Little wonder why Gagarin became such a worldwide celebrity, touring dozens of countries in the years following his fateful flight. The geopolitical implications melted away in the face of this impressive feat, and the man’s genuine charm and affability—this was something all humankind could celebrate.

Of course, this was still the Cold War: As a living symbol of Soviet triumph, Gagarin could not be risked on another spaceflight, given their inherent danger even today, let alone fifty years ago. Ironically, he died unexpectedly just a few years later during a routine training flight, an event subject to much secrecy and rumor (one conspiracy theory is that newly installed Soviet leader Leonid Brezhnev ordered his death due to being overshadowed by the gregarious cosmonaut at public events).

For his part, the “Smiling Soviet” seemed above such politics, notwithstanding his (likely symbolic) stint as a member of the Soviet legislature. As to be expected, being the first man in space really changes you and puts things in perspective; you’re literally looking down on everything you, and all your fellow humans, have ever known. I wonder if it was surreal or even lonely being the only person with that sort of view.

Despite being banned from the U.S. by the Kennedy Administration—perhaps because his popularity among average Americans undermined the competitive spirit of the Space Race—Gagarin was honored by the Apollo 11 crew (ironically the same mission that ended the race in America’s favor).
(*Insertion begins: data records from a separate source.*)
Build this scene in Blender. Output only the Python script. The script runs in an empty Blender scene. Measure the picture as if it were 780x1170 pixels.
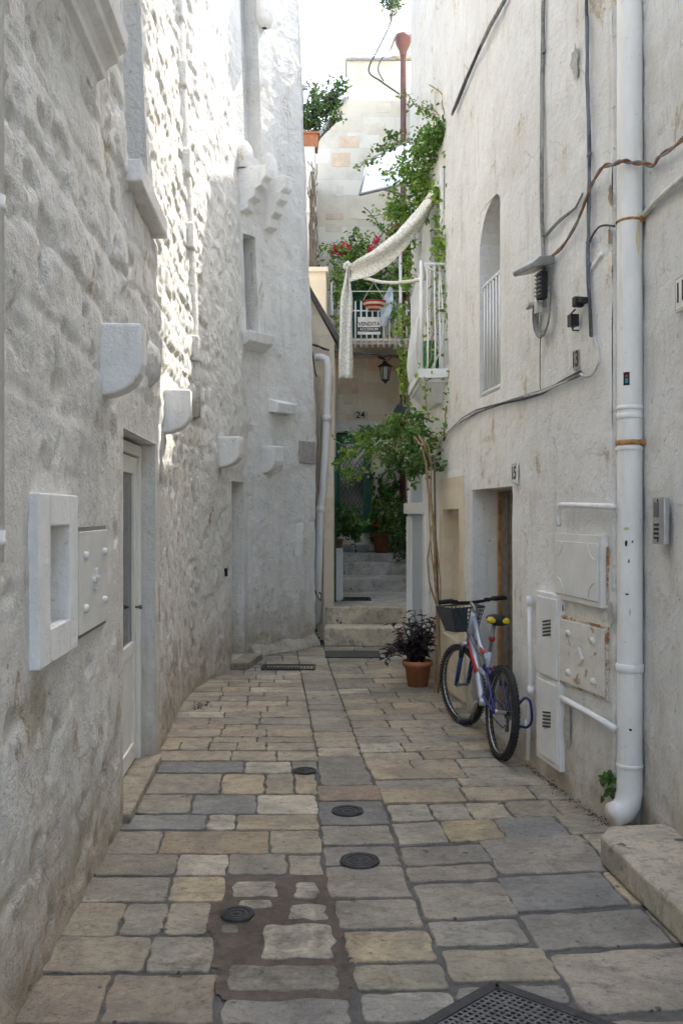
import bpy, math, random
import numpy as np
from mathutils import Vector, Matrix
random.seed(7); np.random.seed(7)
C = bpy.context.scene.collection
F = 1050.0; EYE = 1.7; CX = 390.0; CY = 585.0
R = math.radians

def P(px, py, D): return Vector(((px-CX)/F*D, D, EYE+(CY-py)/F*D))
def G(px, py):
    D = EYE*F/(py-CY); return ((px-CX)/F*D, D)
def GZ(px, py, z):
    D = (EYE-z)*F/(py-CY); return Vector(((px-CX)/F*D, D, z))

# ------------------------------------------------------------------ mesh builder
ORG = {}
class MB:
    def __init__(s): s.v=[]; s.f=[]; s.t=[]; s.tint=(1,1,1); s.m=[]; s.mi=0; s.sm=[]; s.smooth=False
    def add(s, vs, fs):
        n=len(s.v); s.v+= [tuple(x) for x in vs]; s.t+=[s.tint]*len(vs)
        for f in fs: s.f.append([i+n for i in f]); s.m.append(s.mi); s.sm.append(s.smooth)
    def box(s, c, d, rz=0, M=None):
        x,y,z=[k/2 for k in d]
        vs=[Vector((a*x,b*y,e*z)) for a in(-1,1) for b in(-1,1) for e in(-1,1)]
        if M is None: M=Matrix.Translation(Vector(c))@Matrix.Rotation(rz,4,'Z')
        else: M=M@Matrix.Translation(Vector(c))@Matrix.Rotation(rz,4,'Z')
        s.add([M@v for v in vs],[(0,1,3,2),(4,6,7,5),(0,4,5,1),(2,3,7,6),(0,2,6,4),(1,5,7,3)]); return s
    def b2(s, x0,x1,y0,y1,z0,z1):
        return s.box(((x0+x1)/2,(y0+y1)/2,(z0+z1)/2),(abs(x1-x0),abs(y1-y0),abs(z1-z0)))
    def tube(s, pts, r, n=8, cap=True):
        pts=[Vector(p) for p in pts]; k=len(pts); rs=r if isinstance(r,(list,tuple)) else [r]*k
        vs=[]; fs=[]; prev=None
        for i,p in enumerate(pts):
            t=(pts[min(i+1,k-1)]-pts[max(i-1,0)])
            if t.length<1e-9: t=Vector((0,0,1))
            t.normalize()
            if prev is None:
                a=Vector((0,0,1)) if abs(t.z)<.9 else Vector((1,0,0))
                u=t.cross(a).normalized()
            else:
                u=(prev-t*prev.dot(t))
                u = u.normalized() if u.length>1e-6 else t.orthogonal().normalized()
            prev=u; w=t.cross(u)
            for j in range(n):
                a=2*math.pi*j/n; vs.append(p+(u*math.cos(a)+w*math.sin(a))*rs[i])
        for i in range(k-1):
            for j in range(n):
                a=i*n+j; b=i*n+(j+1)%n; fs.append((a,b,b+n,a+n))
        if cap: fs.append(tuple(range(n))[::-1]); fs.append(tuple(range((k-1)*n,k*n)))
        o=s.smooth; s.smooth=True; s.add(vs,fs); s.smooth=o; return s
    def lathe(s, prof, c, n=20, M=None, smooth=True):
        vs=[];fs=[]
        for (r,z) in prof:
            for j in range(n):
                a=2*math.pi*j/n; vs.append(Vector((r*math.cos(a),r*math.sin(a),z)))
        T=Matrix.Translation(Vector(c)); T = T if M is None else T@M
        for i in range(len(prof)-1):
            for j in range(n):
                a=i*n+j;b=i*n+(j+1)%n; fs.append((a,b,b+n,a+n))
        o=s.smooth; s.smooth=smooth; s.add([T@v for v in vs],fs); s.smooth=o; return s
    def prism(s, poly, vec):
        k=len(poly); vec=Vector(vec); a=[Vector(p) for p in poly]
        s.add(a+[p+vec for p in a],[tuple(range(k))[::-1],tuple(range(k,2*k))]+[(i,(i+1)%k,(i+1)%k+k,i+k) for i in range(k)]); return s
    def build(s, name, mat, parent=None, bevel=0, base=None, seg=2, solid=0, sub=0, fixn=True):
        if parent is not None: org=ORG[parent.name]
        elif base is not None: org=Vector(base)
        else:
            a=np.array(s.v); org=Vector(((a[:,0].min()+a[:,0].max())/2,(a[:,1].min()+a[:,1].max())/2,a[:,2].min()))
        me=bpy.data.meshes.new(name); me.from_pydata([(x-org.x,y-org.y,z-org.z) for x,y,z in s.v],[],s.f)
        mats = mat if isinstance(mat,(list,tuple)) else [mat]
        for m in mats: me.materials.append(m)
        me.polygons.foreach_set('material_index', s.m)
        me.polygons.foreach_set('use_smooth', s.sm)
        at=me.color_attributes.new('tint','FLOAT_COLOR','POINT')
        at.data.foreach_set('color', np.array([tuple(t)+(1,) for t in s.t],dtype=np.float32).ravel())
        me.validate(); me.update()
        if fixn:
            import bmesh
            bm=bmesh.new(); bm.from_mesh(me); bmesh.ops.recalc_face_normals(bm,faces=bm.faces); bm.to_mesh(me); bm.free()
        o=bpy.data.objects.new(name,me); C.objects.link(o)
        if parent is not None: o.parent=parent
        else: o.location=org
        ORG[o.name]=org
        if solid:
            md=o.modifiers.new('s','SOLIDIFY'); md.thickness=solid; md.offset=0
        if bevel:
            md=o.modifiers.new('b','BEVEL'); md.width=bevel; md.segments=seg; md.limit_method='ANGLE'; md.angle_limit=R(35)
        if sub:
            md=o.modifiers.new('u','SUBSURF'); md.levels=sub; md.render_levels=sub
        return o

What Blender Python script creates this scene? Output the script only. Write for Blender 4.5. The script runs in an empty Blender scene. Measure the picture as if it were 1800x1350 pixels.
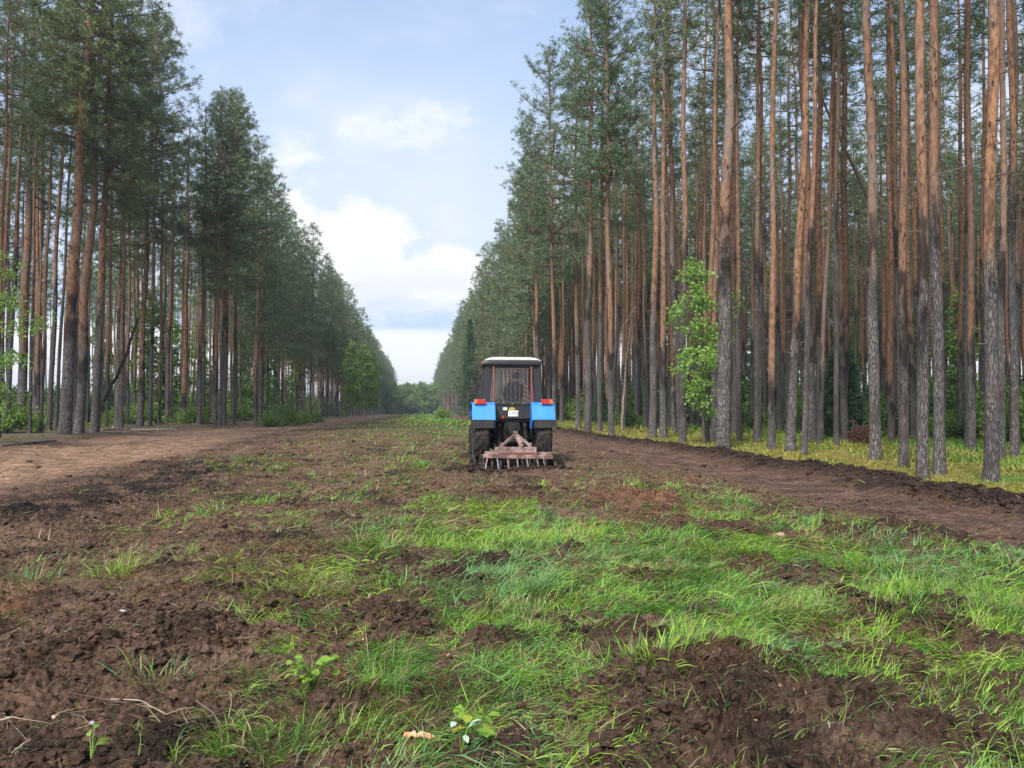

Astronauts Neil Armstrong and Buzz Aldrin left a memorial on the surface of the moon commemorating him and fellow cosmonaut Vladimir Komarov, the first human to venture into Outer Space, and the first to die there. (Another memorial was left by Apollo 15 in 1971 to commemorate the Americans and Russians who died in space.)

Though untimely and cruelly ironic—an expert pilot dying from a routine flight rather than the first space mission—Gagarin is survived by one hell of a legacy: The almost banal regularity of human spaceflight in the 21st century is a testament to his courageous and spirited embrace of the ultimate unknown.